C'est quelque chose de très triste, en effet. Sans militer pour le catalanisme, j'habite à Barcelone et je vois bien qu'il y a une fierté étrange à célébrer ce nouveau cinéma catalan directement tourné en anglais, comme si l'ennemi numéro 1 était l'espagnol, sans voir que l'impérialisme qui s'exerce alors est plus terrible encore. Si un Catalan parle espagnol, c'est qu'il trahit. S'il parle anglais, c'est qu'il a réussi dans la vie, c'est un Catalan universel. [Rires]C'est absurde, une forme de colonisation, au fond !

On peut penser que, contrairement à la formule cliché, un film n’est jamais «une réflexion sur…». Sauf peut-être à travailler comme vous…
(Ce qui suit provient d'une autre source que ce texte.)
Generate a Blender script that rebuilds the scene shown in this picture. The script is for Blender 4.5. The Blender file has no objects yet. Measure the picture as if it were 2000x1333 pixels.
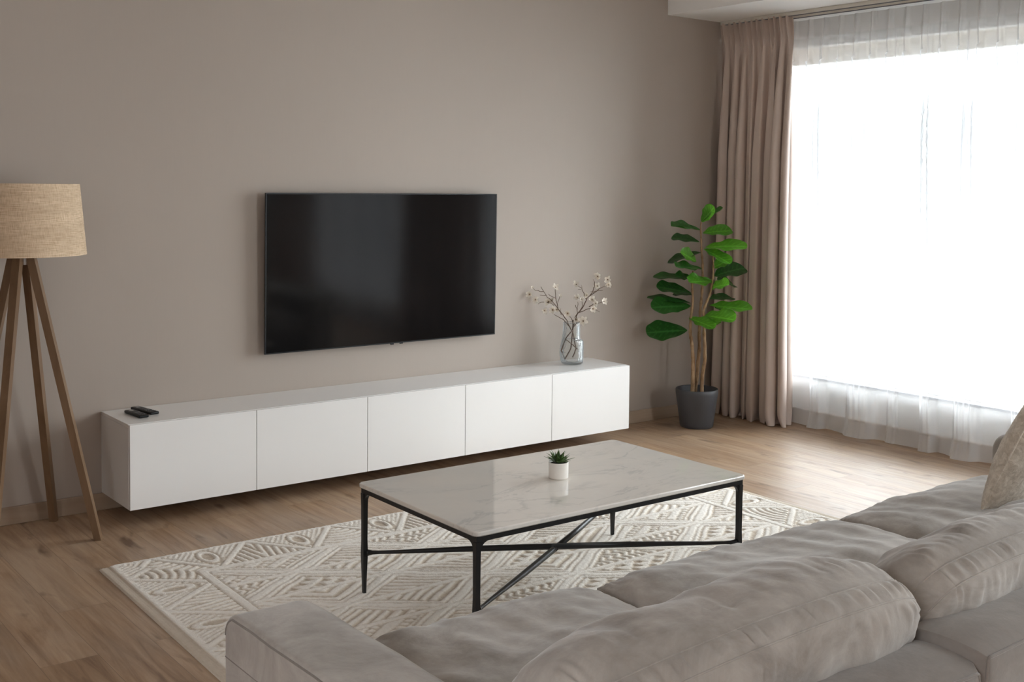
import bpy, bmesh, math, random
import numpy as np
from mathutils import Vector, Matrix, noise
random.seed(7)
S = bpy.context.scene
C = S.collection
PI = math.pi

# ------------------------------------------------------------------ camera
cam_d = bpy.data.cameras.new('camera')
cam = bpy.data.objects.new('camera', cam_d); C.objects.link(cam)
cam_d.sensor_width = 36.0; cam_d.lens = 40.411
cam_d.shift_x = -0.00992; cam_d.shift_y = -0.10405
yaw, pitch, roll = -0.6601, -0.0421, 0.0092
CP = Vector((-1.7149, -5.3981, 1.5297))
F = Vector((math.sin(-yaw)*math.cos(pitch), math.cos(yaw)*math.cos(pitch), math.sin(pitch)))
R0 = Vector((math.cos(yaw), math.sin(yaw), 0)); U0 = R0.cross(F)
R = math.cos(roll)*R0 + math.sin(roll)*U0; U = -math.sin(roll)*R0 + math.cos(roll)*U0
cam.matrix_world = Matrix(((R.x, U.x, -F.x, CP.x), (R.y, U.y, -F.y, CP.y), (R.z, U.z, -F.z, CP.z), (0, 0, 0, 1)))
cam_d.clip_start = 0.05; cam_d.clip_end = 100
S.camera = cam

# ------------------------------------------------------------------ world, exposure
w = bpy.data.worlds.new('world'); S.world = w; w.use_nodes = True
bg = w.node_tree.nodes['Background']
bg.inputs[0].default_value = (0.925, 0.972, 1.03, 1); bg.inputs[1].default_value = 9.0
_t = w.node_tree; _tc = _t.nodes.new('ShaderNodeTexCoord'); _sp = _t.nodes.new('ShaderNodeSeparateXYZ'); _mr = _t.nodes.new('ShaderNodeMapRange')
_mr.inputs['From Min'].default_value = .13; _mr.inputs['From Max'].default_value = .50; _mr.inputs['To Min'].default_value = 2.3; _mr.inputs['To Max'].default_value = 21.0
_mr.interpolation_type = 'SMOOTHSTEP'
_t.links.new(_tc.outputs['Generated'], _sp.inputs[0]); _t.links.new(_sp.outputs[2], _mr.inputs['Value']); 
# bright sky lobe added to light the television wall, from the camera's right
_dot = _t.nodes.new('ShaderNodeVectorMath'); _dot.operation = 'DOT_PRODUCT'; _dot.inputs[1].default_value = Vector((.63, -.73, .27)).normalized()
_t.links.new(_tc.outputs['Generated'], _dot.inputs[0])
_m2 = _t.nodes.new('ShaderNodeMapRange'); _m2.interpolation_type = 'SMOOTHSTEP'
for _k, _v in (('From Min', .55), ('From Max', .97), ('To Min', 0), ('To Max', 19)): _m2.inputs[_k].default_value = _v
_t.links.new(_dot.outputs['Value'], _m2.inputs['Value'])
_ad = _t.nodes.new('ShaderNodeMath'); _ad.operation = 'ADD'; _t.links.new(_mr.outputs[0], _ad.inputs[0]); _t.links.new(_m2.outputs[0], _ad.inputs[1])
_t.links.new(_ad.outputs[0], bg.inputs[1])
S.view_settings.view_transform = 'Standard'; S.view_settings.look = 'None'
S.view_settings.exposure = 0.60; S.view_settings.gamma = 1; S.view_settings.use_curve_mapping = False
cy = S.cycles
cy.use_denoising = True
cy.max_bounces = 10; cy.diffuse_bounces = 6; cy.glossy_bounces = 4; cy.transmission_bounces = 8; cy.transparent_max_bounces = 16
cy.sample_clamp_indirect = 8.0
cy.caustics_reflective = False; cy.caustics_refractive = False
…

Je dirais surtout que c’est un film très dialectique, qui se construit par des oppositions de gens de lettres, de visages, de gros plans, de séquences. Mais aussi par la dialectique du tournage et du montage, quand je découvre une scène et que je réalise le besoin de développer tel ou tel personnage. Quand je vois la passion fantastique avec laquelle une fille, dans une scène que j’avais tournée, parle de la persistance de l’Arcadie dans les chants des bergers en Sardaigne, je suis frappé, au montage, par la manière dont elle dit les choses, et cette façon qu’elle a de les revendiquer me fait réaliser soudain, face à mon écran, qu’il faut que nous allions tourner là-bas, comme la conséquence de cette énergie dans le plan. C’est comme cela que le moment du montage permet de donner une réponse mûrie à ce que l’on a emmagasiné dans la relative improvisation du tournage. Vivant la fiction classique comme un cul-de-sac, je me suis souvent approché du documentaire pour chercher d’autres façons de conter des histoires. Mais aussi pour aller plus loin, au-delà de moi-même. J’envisage le cinéma comme une forme de révélation, et j’ai donc besoin de négocier avec le hasard, avec ce qui échappe à ma maîtrise. Je suis le premier spectateur, souvent étonné, du tour pris par le film en train de se faire.